**What needs to be done**
Copy out every line of the data exactly.

|---|

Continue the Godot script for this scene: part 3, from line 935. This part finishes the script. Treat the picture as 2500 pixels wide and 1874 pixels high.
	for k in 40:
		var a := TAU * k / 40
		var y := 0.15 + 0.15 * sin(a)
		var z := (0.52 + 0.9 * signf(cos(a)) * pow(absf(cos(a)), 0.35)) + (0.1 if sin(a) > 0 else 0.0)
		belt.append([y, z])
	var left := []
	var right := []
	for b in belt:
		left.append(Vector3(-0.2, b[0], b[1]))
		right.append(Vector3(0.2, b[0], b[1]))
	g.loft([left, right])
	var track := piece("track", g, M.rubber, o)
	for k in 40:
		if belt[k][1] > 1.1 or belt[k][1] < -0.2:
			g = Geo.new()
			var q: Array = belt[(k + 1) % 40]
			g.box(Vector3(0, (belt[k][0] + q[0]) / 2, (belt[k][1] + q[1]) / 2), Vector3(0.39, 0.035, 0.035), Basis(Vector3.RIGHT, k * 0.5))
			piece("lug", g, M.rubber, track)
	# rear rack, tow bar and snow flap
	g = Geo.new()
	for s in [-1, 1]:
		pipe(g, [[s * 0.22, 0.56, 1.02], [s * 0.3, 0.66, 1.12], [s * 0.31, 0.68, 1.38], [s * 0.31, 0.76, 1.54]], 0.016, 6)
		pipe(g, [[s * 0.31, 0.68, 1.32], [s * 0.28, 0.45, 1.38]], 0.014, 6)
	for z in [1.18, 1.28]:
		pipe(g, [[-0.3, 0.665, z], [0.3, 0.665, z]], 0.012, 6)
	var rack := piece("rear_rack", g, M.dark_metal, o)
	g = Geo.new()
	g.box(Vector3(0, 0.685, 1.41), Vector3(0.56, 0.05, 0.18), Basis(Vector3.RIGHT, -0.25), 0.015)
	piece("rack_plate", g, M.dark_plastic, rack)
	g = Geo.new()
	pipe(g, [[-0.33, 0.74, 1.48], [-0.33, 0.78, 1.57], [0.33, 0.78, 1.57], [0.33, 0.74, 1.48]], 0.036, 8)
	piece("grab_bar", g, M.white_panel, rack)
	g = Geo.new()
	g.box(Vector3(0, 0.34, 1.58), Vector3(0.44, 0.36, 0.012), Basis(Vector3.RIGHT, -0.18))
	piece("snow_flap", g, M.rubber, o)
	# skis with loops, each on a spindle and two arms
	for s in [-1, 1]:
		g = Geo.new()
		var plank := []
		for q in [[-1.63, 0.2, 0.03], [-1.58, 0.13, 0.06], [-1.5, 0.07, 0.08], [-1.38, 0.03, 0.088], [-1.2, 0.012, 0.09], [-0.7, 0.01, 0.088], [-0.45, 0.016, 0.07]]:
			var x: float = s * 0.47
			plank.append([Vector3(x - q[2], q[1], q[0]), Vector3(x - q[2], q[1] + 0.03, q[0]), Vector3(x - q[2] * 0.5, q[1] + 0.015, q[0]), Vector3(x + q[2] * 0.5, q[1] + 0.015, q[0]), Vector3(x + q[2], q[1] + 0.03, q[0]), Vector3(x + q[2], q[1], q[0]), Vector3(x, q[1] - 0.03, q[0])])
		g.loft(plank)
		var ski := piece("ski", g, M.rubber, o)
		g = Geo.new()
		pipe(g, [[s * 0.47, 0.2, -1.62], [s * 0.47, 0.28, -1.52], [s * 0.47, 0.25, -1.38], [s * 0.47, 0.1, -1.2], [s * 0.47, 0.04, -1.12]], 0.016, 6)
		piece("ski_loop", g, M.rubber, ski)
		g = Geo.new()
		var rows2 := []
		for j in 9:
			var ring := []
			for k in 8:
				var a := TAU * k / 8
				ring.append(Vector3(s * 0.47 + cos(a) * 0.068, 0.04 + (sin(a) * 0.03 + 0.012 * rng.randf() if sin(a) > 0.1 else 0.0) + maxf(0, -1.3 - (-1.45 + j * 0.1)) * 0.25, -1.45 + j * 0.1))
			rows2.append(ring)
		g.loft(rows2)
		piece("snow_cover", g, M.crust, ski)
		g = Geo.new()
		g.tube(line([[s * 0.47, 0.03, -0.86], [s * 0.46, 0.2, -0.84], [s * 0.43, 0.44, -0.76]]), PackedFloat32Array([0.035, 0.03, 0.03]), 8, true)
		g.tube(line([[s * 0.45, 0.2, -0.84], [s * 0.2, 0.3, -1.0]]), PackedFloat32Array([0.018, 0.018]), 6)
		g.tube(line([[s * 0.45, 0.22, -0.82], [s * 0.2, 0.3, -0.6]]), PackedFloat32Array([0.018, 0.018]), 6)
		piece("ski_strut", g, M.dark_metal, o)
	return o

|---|

**Problem solution**
Continue the Godot script for this scene: part 3, from line 935. This part finishes the script. Treat the picture as 2500 pixels wide and 1874 pixels high.
	for k in 40:
		var a := TAU * k / 40
		var y := 0.15 + 0.15 * sin(a)
		var z := (0.52 + 0.9 * signf(cos(a)) * pow(absf(cos(a)), 0.35)) + (0.1 if sin(a) > 0 else 0.0)
		belt.append([y, z])
	var left := []
	var right := []
	for b in belt:
		left.append(Vector3(-0.2, b[0], b[1]))
		right.append(Vector3(0.2, b[0], b[1]))
	g.loft([left, right])
	var track := piece("track", g, M.rubber, o)
	for k in 40:
		if belt[k][1] > 1.1 or belt[k][1] < -0.2:
			g = Geo.new()
			var q: Array = belt[(k + 1) % 40]
			g.box(Vector3(0, (belt[k][0] + q[0]) / 2, (belt[k][1] + q[1]) / 2), Vector3(0.39, 0.035, 0.035), Basis(Vector3.RIGHT, k * 0.5))
			piece("lug", g, M.rubber, track)
	# rear rack, tow bar and snow flap
	g = Geo.new()
	for s in [-1, 1]:
		pipe(g, [[s * 0.22, 0.56, 1.02], [s * 0.3, 0.66, 1.12], [s * 0.31, 0.68, 1.38], [s * 0.31, 0.76, 1.54]], 0.016, 6)
		pipe(g, [[s * 0.31, 0.68, 1.32], [s * 0.28, 0.45, 1.38]], 0.014, 6)
	for z in [1.18, 1.28]:
		pipe(g, [[-0.3, 0.665, z], [0.3, 0.665, z]], 0.012, 6)
	var rack := piece("rear_rack", g, M.dark_metal, o)
	g = Geo.new()
	g.box(Vector3(0, 0.685, 1.41), Vector3(0.56, 0.05, 0.18), Basis(Vector3.RIGHT, -0.25), 0.015)
	piece("rack_plate", g, M.dark_plastic, rack)
	g = Geo.new()
	pipe(g, [[-0.33, 0.74, 1.48], [-0.33, 0.78, 1.57], [0.33, 0.78, 1.57], [0.33, 0.74, 1.48]], 0.036, 8)
	piece("grab_bar", g, M.white_panel, rack)
	g = Geo.new()
	g.box(Vector3(0, 0.34, 1.58), Vector3(0.44, 0.36, 0.012), Basis(Vector3.RIGHT, -0.18))
	piece("snow_flap", g, M.rubber, o)
	# skis with loops, each on a spindle and two arms
	for s in [-1, 1]:
		g = Geo.new()
		var plank := []
		for q in [[-1.63, 0.2, 0.03], [-1.58, 0.13, 0.06], [-1.5, 0.07, 0.08], [-1.38, 0.03, 0.088], [-1.2, 0.012, 0.09], [-0.7, 0.01, 0.088], [-0.45, 0.016, 0.07]]:
			var x: float = s * 0.47
			plank.append([Vector3(x - q[2], q[1], q[0]), Vector3(x - q[2], q[1] + 0.03, q[0]), Vector3(x - q[2] * 0.5, q[1] + 0.015, q[0]), Vector3(x + q[2] * 0.5, q[1] + 0.015, q[0]), Vector3(x + q[2], q[1] + 0.03, q[0]), Vector3(x + q[2], q[1], q[0]), Vector3(x, q[1] - 0.03, q[0])])
		g.loft(plank)
		var ski := piece("ski", g, M.rubber, o)
		g = Geo.new()
		pipe(g, [[s * 0.47, 0.2, -1.62], [s * 0.47, 0.28, -1.52], [s * 0.47, 0.25, -1.38], [s * 0.47, 0.1, -1.2], [s * 0.47, 0.04, -1.12]], 0.016, 6)
		piece("ski_loop", g, M.rubber, ski)
		g = Geo.new()
		var rows2 := []
		for j in 9:
			var ring := []
			for k in 8:
				var a := TAU * k / 8
				ring.append(Vector3(s * 0.47 + cos(a) * 0.068, 0.04 + (sin(a) * 0.03 + 0.012 * rng.randf() if sin(a) > 0.1 else 0.0) + maxf(0, -1.3 - (-1.45 + j * 0.1)) * 0.25, -1.45 + j * 0.1))
			rows2.append(ring)
		g.loft(rows2)
		piece("snow_cover", g, M.crust, ski)
		g = Geo.new()
		g.tube(line([[s * 0.47, 0.03, -0.86], [s * 0.46, 0.2, -0.84], [s * 0.43, 0.44, -0.76]]), PackedFloat32Array([0.035, 0.03, 0.03]), 8, true)
		g.tube(line([[s * 0.45, 0.2, -0.84], [s * 0.2, 0.3, -1.0]]), PackedFloat32Array([0.018, 0.018]), 6)
		g.tube(line([[s * 0.45, 0.22, -0.82], [s * 0.2, 0.3, -0.6]]), PackedFloat32Array([0.018, 0.018]), 6)
		piece("ski_strut", g, M.dark_metal, o)
	return o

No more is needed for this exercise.